# [Goal]
Give the count of lines in the data that include the string "scene", with no added remarks.
### Stored data ###
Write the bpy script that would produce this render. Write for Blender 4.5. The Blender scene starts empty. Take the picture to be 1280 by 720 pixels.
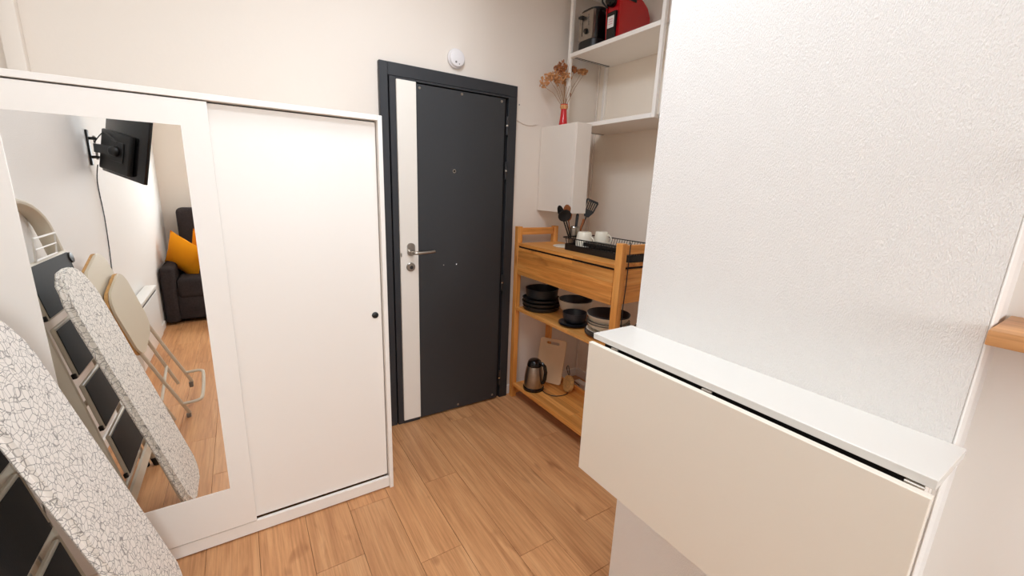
import bpy, bmesh, math, random
from mathutils import Vector, Matrix
random.seed(7)
C = bpy.context.scene
COL = C.collection
# ------------------------------------------------------------------ camera
cam_d = bpy.data.cameras.new('camera'); cam = bpy.data.objects.new('camera', cam_d); COL.objects.link(cam)
cam_d.sensor_width = 36; cam_d.lens = 521.49 / 1280 * 36; cam_d.clip_start = .02
rv, uv, fv = Vector((.84218057, -.53791936, .03707626)), Vector((.09301754, .21267336, .97268586)), Vector((.53111169, .81572839, -.22914531))
cam.matrix_world = Matrix(((rv.x, uv.x, -fv.x, -.66857), (rv.y, uv.y, -fv.y, -2.38999), (rv.z, uv.z, -fv.z, 1.47459), (0, 0, 0, 1)))
C.camera = cam
# ------------------------------------------------------------------ world, lights, exposure
C.view_settings.view_transform = 'Standard'; C.view_settings.look = 'None'
C.view_settings.gamma = 1; C.view_settings.exposure = .57
C.cycles.max_bounces = 10; C.cycles.diffuse_bounces = 9
w = bpy.data.worlds.new('world'); C.world = w; w.use_nodes = True
w.node_tree.nodes['Background'].inputs[0].default_value = (.80, .88, 1, 1)
w.node_tree.nodes['Background'].inputs[1].default_value = 2.0
def area(name, loc, size, sizey, power, col, direction):
    l = bpy.data.lights.new(name, 'AREA'); l.shape = 'RECTANGLE'; l.size = size; l.size_y = sizey; l.energy = power; l.color = col
    o = bpy.data.objects.new(name, l); COL.objects.link(o); o.location = loc
    o.rotation_euler = Vector(direction).to_track_quat('-Z', 'Y').to_euler(); return o
# daylight coming through the window in the wall behind the camera
area('daylight', (-.17, -5.05, 1.65), 0.6, 0.9, 36, (.92, .97, 1), (-.05, 1, -.06))
# ------------------------------------------------------------------ materials
def srgb(r, g, b):
    f = lambda c: (c / 255 / 12.92) if c / 255 <= .04045 else ((c / 255 + .055) / 1.055) ** 2.4
    return (f(r), f(g), f(b), 1)
def nt(m): return m.node_tree.nodes, m.node_tree.links
def mat(name, rgb, rough=.5, metal=0, spec=.5, noise=0, nscale=8, bump=0, bscale=200, coat=0, trans=0):
    m = bpy.data.materials.new(name); m.use_nodes = True; n, l = nt(m); b = n['Principled BSDF']
    b.inputs['Base Color'].default_value = srgb(*rgb); b.inputs['Roughness'].default_value = rough
    b.inputs['Metallic'].default_value = metal; b.inputs['Specular IOR Level'].default_value = spec
    b.inputs['Coat Weight'].default_value = coat; b.inputs['Transmission Weight'].default_value = trans
    tc = n.new('ShaderNodeTexCoord')
    if noise:
        t = n.new('ShaderNodeTexNoise'); t.inputs['Scale'].default_value = nscale; l.new(tc.outputs['Object'], t.inputs['Vector'])
        r = n.new('ShaderNodeValToRGB'); c = srgb(*rgb)
        r.color_ramp.elements[0].color = tuple(x * (1 - noise) for x in c[:3]) + (1,); r.color_ramp.elements[1].color = tuple(min(1, x * (1 + noise * .6)) for x in c[:3]) + (1,)
        r.color_ramp.elements[0].position = .3; r.color_ramp.elements[1].position = .7
        l.new(t.outputs[0], r.inputs[0]); l.new(r.outputs[0], b.inputs['Base Color'])
    if bump:
        t = n.new('ShaderNodeTexNoise'); t.inputs['Scale'].default_value = bscale; l.new(tc.outputs['Object'], t.inputs['Vector'])
        bp = n.new('ShaderNodeBump'); bp.inputs['Strength'].default_value = bump; bp.inputs['Distance'].default_value = .002
        l.new(t.outputs[0], bp.inputs['Height']); l.new(bp.outputs[0], b.inputs['Normal'])
    return m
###
# [The completed task]
2